Zawodniczki były zaskoczone, bowiem zapewniano je, ściągając do Grudziądza, że to pewny grunt i ze Stalą można się spokojnie związać. - Naprawdę dobre siatkarki były gotowe grać w Stali więcej niż jeden sezon - podkreśla trener, Maciej Kuskowski.
Jednak Klub Sportowy Stal wycofał drużynę seniorek z II ligi piłki siatkowej kobiet w sezonie 2016/2017.
Stało się to po wakacyjnym obozie zawodniczek, które z zapałem przygotowywały się do rozgrywek.
Będą szkolić swoją młodzież
Dlaczego tak się stało? - Klub chce występować w rozgrywkach i budować solidny skład, który pozwoli na osiągnięcie zamierzonych celów w przyszłości - głosił komunikat zarządu KS Stal Grudziądz. - W sezonie 2016/2017 w zakresie żeńskiej siatkówki KS Stal pozostanie przy szkoleniu grup młodzieżowych.
Skoro tak, to w przyszłości Stal będzie mogła liczyć głównie na swoje wychowanki. Ograne zawodniczki, z doświadczeniem w I czy II lidze raczej nie zaryzykują kontraktu w Grudziądzu.
Jest to jednak zaskoczenie, gdyż drużyna pań była przez klub bardzo promowana. Odbyła się m.in. sesja zdjęciowa. Klub wydał kalendarz z siatkarkami na 2016 r. Trenerem był Michał Kuskowski, do niedawna siatkarz męskiej ekipy seniorskiej Stali.
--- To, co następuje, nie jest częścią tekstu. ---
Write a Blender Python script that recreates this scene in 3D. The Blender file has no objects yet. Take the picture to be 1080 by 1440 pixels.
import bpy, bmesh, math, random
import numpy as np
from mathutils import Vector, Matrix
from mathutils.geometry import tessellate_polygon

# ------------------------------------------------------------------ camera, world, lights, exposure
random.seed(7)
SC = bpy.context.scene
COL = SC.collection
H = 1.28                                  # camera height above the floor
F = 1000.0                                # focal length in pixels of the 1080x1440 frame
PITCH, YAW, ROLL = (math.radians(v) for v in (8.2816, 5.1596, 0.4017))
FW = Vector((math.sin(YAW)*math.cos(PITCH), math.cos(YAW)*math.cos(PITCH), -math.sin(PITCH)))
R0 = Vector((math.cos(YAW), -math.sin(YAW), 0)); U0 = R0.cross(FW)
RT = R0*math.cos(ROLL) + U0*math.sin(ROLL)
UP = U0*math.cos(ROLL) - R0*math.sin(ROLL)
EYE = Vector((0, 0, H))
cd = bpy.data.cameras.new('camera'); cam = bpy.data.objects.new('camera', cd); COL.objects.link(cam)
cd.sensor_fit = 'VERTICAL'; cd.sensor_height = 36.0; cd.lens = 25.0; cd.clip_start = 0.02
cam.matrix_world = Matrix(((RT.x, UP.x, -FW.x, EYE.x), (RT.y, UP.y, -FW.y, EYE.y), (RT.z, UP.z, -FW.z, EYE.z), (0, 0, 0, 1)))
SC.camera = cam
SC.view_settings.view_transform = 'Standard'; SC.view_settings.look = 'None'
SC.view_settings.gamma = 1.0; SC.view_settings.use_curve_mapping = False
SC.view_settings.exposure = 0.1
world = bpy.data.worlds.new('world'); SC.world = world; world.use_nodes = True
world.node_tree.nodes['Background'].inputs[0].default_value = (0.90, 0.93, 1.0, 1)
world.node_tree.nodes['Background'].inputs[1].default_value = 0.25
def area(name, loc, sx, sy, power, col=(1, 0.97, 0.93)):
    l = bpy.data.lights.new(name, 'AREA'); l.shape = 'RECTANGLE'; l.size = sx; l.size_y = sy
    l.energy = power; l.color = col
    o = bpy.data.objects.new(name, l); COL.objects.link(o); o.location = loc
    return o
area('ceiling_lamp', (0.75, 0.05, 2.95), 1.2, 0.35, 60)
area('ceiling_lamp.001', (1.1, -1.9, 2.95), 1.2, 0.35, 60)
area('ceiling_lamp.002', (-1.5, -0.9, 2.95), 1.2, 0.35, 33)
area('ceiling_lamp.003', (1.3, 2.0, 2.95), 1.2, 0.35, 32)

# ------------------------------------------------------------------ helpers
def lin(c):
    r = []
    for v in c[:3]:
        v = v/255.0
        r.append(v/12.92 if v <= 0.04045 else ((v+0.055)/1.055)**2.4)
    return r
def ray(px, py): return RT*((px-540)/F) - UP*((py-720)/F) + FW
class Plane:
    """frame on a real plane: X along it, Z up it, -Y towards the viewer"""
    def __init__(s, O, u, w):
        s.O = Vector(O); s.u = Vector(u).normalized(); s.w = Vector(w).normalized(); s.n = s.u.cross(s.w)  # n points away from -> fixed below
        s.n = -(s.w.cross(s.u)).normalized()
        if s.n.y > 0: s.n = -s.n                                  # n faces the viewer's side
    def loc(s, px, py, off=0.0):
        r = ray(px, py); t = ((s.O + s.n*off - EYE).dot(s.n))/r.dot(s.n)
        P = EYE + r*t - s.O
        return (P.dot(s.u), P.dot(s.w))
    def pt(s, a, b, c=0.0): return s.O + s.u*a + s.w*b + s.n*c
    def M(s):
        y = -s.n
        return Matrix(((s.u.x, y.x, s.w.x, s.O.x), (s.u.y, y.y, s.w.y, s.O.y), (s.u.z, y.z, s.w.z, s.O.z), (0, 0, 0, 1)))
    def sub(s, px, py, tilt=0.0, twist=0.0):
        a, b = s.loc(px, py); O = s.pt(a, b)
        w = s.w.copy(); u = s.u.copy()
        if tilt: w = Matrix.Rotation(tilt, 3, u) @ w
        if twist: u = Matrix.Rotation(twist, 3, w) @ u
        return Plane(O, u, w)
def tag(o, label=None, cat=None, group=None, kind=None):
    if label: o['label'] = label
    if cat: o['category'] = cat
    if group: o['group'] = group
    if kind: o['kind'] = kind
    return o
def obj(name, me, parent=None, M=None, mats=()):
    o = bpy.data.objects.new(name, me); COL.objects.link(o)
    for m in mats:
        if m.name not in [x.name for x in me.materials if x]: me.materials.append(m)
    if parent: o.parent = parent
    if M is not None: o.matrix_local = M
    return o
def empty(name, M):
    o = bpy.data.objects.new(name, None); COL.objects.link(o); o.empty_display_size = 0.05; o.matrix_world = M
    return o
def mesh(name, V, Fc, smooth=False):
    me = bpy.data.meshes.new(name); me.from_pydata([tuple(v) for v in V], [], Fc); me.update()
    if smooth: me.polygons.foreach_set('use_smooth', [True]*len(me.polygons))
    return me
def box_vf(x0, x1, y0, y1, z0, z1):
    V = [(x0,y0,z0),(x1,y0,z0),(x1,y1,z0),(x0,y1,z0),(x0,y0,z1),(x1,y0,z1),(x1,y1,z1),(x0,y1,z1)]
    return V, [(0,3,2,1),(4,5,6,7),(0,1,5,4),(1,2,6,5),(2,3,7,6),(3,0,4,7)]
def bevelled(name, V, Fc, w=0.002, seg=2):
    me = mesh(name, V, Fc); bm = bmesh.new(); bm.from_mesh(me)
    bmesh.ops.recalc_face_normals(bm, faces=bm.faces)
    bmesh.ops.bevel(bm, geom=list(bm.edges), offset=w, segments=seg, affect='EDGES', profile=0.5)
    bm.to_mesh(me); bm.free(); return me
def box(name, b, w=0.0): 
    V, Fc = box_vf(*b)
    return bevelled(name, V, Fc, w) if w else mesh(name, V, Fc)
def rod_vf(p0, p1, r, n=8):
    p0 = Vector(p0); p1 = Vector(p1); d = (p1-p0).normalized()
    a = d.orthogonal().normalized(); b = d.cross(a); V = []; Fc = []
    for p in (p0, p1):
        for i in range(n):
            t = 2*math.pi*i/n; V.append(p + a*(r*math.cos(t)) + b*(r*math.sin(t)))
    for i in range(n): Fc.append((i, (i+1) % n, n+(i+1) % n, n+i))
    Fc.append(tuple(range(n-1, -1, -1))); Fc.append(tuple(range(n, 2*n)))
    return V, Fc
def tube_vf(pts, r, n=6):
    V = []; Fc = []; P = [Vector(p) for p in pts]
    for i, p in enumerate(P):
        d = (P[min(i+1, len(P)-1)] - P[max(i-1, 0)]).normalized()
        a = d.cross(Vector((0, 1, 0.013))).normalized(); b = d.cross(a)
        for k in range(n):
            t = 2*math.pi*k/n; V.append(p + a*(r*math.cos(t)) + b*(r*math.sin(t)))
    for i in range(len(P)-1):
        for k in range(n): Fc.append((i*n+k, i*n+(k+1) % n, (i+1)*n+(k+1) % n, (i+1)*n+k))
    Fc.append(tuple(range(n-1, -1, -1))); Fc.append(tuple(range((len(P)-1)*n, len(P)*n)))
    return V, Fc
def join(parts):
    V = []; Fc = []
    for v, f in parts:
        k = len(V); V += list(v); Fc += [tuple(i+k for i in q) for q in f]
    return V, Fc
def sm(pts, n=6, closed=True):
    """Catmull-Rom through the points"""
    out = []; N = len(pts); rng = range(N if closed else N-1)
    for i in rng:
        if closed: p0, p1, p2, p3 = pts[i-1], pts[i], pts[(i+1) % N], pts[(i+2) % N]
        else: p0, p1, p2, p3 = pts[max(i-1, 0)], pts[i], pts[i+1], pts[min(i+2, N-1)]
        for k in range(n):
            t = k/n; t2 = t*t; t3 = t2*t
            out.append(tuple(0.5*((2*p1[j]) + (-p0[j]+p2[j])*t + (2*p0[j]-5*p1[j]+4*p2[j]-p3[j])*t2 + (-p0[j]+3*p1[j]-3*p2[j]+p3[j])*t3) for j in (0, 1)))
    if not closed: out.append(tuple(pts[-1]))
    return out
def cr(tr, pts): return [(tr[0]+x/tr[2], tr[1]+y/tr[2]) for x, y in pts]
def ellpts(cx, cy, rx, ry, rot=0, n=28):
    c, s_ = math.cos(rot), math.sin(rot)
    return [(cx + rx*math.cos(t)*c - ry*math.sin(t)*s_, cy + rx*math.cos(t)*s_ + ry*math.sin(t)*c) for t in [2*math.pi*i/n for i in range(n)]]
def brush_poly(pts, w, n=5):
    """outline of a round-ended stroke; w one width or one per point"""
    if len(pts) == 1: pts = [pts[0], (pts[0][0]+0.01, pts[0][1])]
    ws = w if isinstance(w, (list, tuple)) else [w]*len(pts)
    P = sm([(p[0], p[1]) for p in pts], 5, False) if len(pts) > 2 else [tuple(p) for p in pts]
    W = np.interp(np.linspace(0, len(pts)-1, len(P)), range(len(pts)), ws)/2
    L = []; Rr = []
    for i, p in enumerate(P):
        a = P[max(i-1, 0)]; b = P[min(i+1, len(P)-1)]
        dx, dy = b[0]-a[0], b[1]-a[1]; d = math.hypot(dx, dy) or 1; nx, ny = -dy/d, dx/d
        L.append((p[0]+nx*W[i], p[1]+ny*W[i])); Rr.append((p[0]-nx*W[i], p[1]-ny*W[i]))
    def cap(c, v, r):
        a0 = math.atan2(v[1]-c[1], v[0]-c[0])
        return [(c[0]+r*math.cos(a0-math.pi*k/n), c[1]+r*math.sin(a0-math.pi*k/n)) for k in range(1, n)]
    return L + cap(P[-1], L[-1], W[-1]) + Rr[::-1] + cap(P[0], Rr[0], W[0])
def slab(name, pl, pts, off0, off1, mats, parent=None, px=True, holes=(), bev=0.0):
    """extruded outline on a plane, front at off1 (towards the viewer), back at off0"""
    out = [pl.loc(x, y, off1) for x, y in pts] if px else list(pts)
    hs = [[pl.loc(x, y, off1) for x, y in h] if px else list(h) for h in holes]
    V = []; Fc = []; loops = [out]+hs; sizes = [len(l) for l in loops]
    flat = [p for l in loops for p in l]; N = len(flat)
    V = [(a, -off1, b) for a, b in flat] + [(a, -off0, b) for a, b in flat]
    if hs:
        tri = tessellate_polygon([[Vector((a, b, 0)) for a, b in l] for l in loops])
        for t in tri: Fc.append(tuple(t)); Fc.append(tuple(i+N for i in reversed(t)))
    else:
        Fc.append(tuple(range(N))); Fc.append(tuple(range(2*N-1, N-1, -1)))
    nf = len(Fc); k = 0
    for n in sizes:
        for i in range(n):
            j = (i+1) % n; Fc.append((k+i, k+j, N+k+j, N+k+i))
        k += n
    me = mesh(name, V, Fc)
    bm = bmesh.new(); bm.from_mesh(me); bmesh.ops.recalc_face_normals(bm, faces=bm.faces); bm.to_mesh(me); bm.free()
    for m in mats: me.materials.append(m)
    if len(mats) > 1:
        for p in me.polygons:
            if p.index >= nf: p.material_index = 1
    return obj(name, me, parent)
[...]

Czy o wycofaniu drużyny z rozgrywek II ligi pań zdecydowały względy finansowe?
- Nie tylko. Chcieliśmy, aby jednak w Stali grały też nasze, młode wychowanki, ale dwie się wycofały i została tylko jedna juniorka - wyjaśnia Zenon Różycki, prezes KS Stal Grudziądz. - Byłby to zespół złożony praktycznie tylko z zawodniczek z zewnątrz. Poza tym nie ze wszystkimi porozumieliśmy się co do warunków gry w Stali. W II lidze są one inne niż w III. Nie zebraliśmy też pełnego składu. Mieliśmy 8-9, a potrzeba przynajmniej 12, żeby w miarę spokojnie walczyć w sezonie. Nie jest wcale łatwo o dobre zawodniczki, które zgodzą się na przystępne kwoty kontraktów.
- Gdy dochowamy się w Stali swoich wychowanek, może za około trzy lata przystąpimy do rozgrywek w III lidze seniorek, by walczyć o II ligę - planuje prezes Zenon Różycki.